Although hardcore Dadaists like Hans Arp reveled in the mechanization of mankind (a la the Italian Futurists), HH refused let go of that rural small-town girl part of her aesthetic vision. In 1939, after all her Dada compatriots had fled the country, she spent a good portion of her inheritance and her own income as a designer for the Ullstein publishing house on the estate in Heiligensee. She cultivated her garden according to her own tastes and whims, and as a result her small little garden feels like a nature-collage: cacti are plopped up right next to lilacs, a cherry tree grows over a patch of asters, next to a tropical flower called dim-dam which gives off a lemongrassy aroma. One can really feel lost and disoriented in this small little garden. We watched two videos in what used to be her atelier (now taken over as the studio of the artist who lives there now with his family). The first one was made in 1975, three years before her death. I was struck by how lively and gregarious she was, even as a white haired little lady of 83. She actually had a very girlish giggle after she would say something brash or amusing. HH was a student of Emil Orlik's in Berlin, a fact I somehow find so apt because in Prague I was particularly impressed by Orlik's work (I had never heard of him before) that I wrote his name down and my thoughts on him at the time. Anyway, HH really impressed me as a person, from what I could tell from the video.

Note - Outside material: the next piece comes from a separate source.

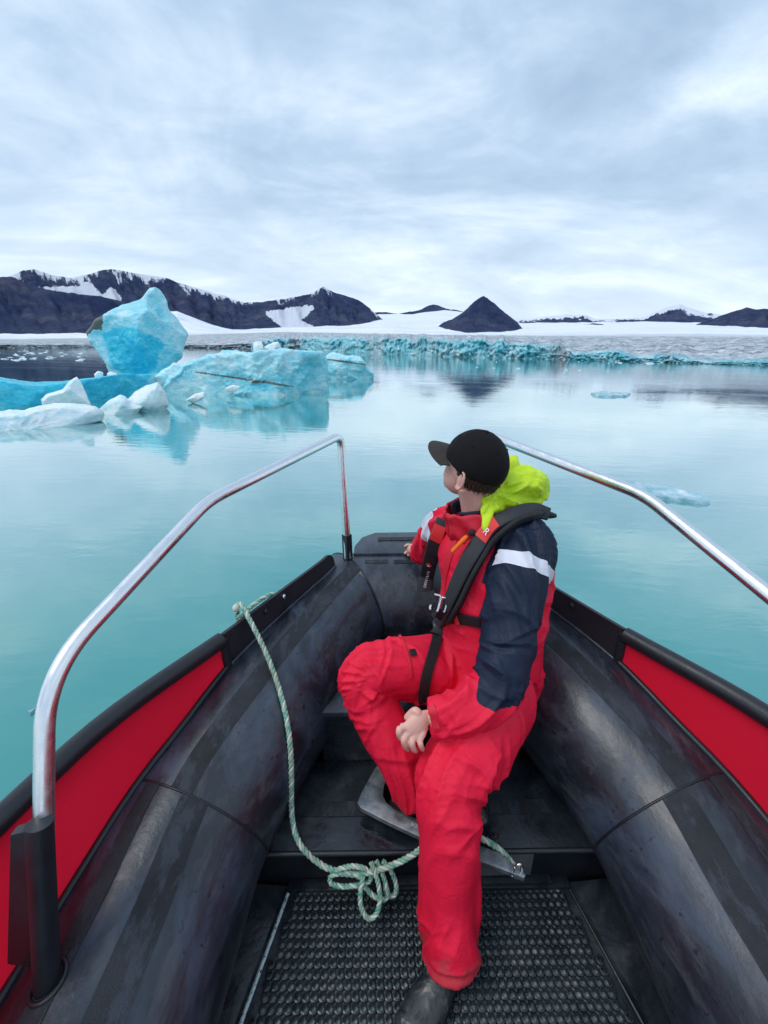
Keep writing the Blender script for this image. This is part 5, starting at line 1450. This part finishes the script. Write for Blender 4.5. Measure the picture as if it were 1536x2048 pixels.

The second one we watched was much more haunting. It was taken by her nephew exactly two weeks after her death in 1978. Nothing had been moved or disturbed in her house or garden--he recorded it on his amateurish Super 8 videorecorder and provided a languidly monotone voiceover commentary. The only moving things on screen were the flowers nodding in the breeze, the leaves rustling through the grass. No people, no animals; just the living plants that HH left behind. The commentary mostly consisted of free-association memories of his aunt and incredibly insightful quotes from and about the artist herself. Near the beginning of the film, as we see stuttering images from her garden, he says: "Hannah Höch war meine Tante. Es gibt kein Garten, der so wie meiner Onkel ist wie dieser." (
Hannah Höch was my aunt. There is no garden that is so like my uncle like this one.) She never had any children and loved her nieces and nephews dearly, but she often talked about her flowers as if they were her children.

During WWII and the following Soviet takeover, Höch kept her art collection in a tiny attic hidden underneath a trapdoor. She was afraid the fascists would come and take away her and her friends' "degraded art", as they were so labeled once. It struck me sitting there in her old atelier that there must have been something about this house and her garden that compelled her to stay there through the worst of times. It was not just a source of inspiration to her, but it was her private paradise that sustained her sense of beauty in a destroyed world.